There are three primary reasons why many companies are adopting NAC at a furious pace: a complex network infrastructure with inherent control and endpoint visibility gaps; the unfettered practice of BYOD polices; and the need to mitigate advanced threat.
Mitigating Threats with Next-Gen NAC
As attackers are easily able to spot and compromise vulnerable endpoints, it is necessary to prepare the defenses using next generation network access control (NAC) implementations. NAC is particularly effective at addressing security gaps introduced by transient network devices. When a threat is evident, it performs the following functions:
- Alerting you to compliance violations
- Keeping noncompliant, vulnerable endpoints off the network
- Remediating vulnerabilities and security misconfigurations directly or via third-party systems
- Ensuring that host defenses are installed, up-to-date, properly configured, and enabled
When configured optimally, the next-gen NAC will provide you with more endpoint intelligence than you ever dreamt possible.
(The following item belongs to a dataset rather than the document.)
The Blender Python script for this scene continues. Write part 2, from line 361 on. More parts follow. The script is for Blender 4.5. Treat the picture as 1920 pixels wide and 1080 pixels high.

It will give you a bird’s eye-view of the entire network ecosystem in real-time: devices and their types, operating systems, applications, virtual machines, security risks, network locations and a lot more.
Leveraging Next-Gen NAC
Research studies indicate that companies know approximately 80 percent of what is on their network, and at any given time, as many as 50 percent of those devices have a security or configuration issue. A full-fledged next-gen NAC can see and control—in real time—including visible and nonvisible endpoints, network devices, applications, and users. Well-equipped with passive and active network discovery techniques, today’s next-gen NAC solutions provide unprecedented, real-time network visibility to security professionals. However, a lot of misconceptions about NAC continue to dominate industry professionals, and this is fueled by the restrictions of legacy NAC offerings. At any rate, the next-gen NAC is widely gaining recognition as a core security platform and is poised to help organizations address challenging IT security issues.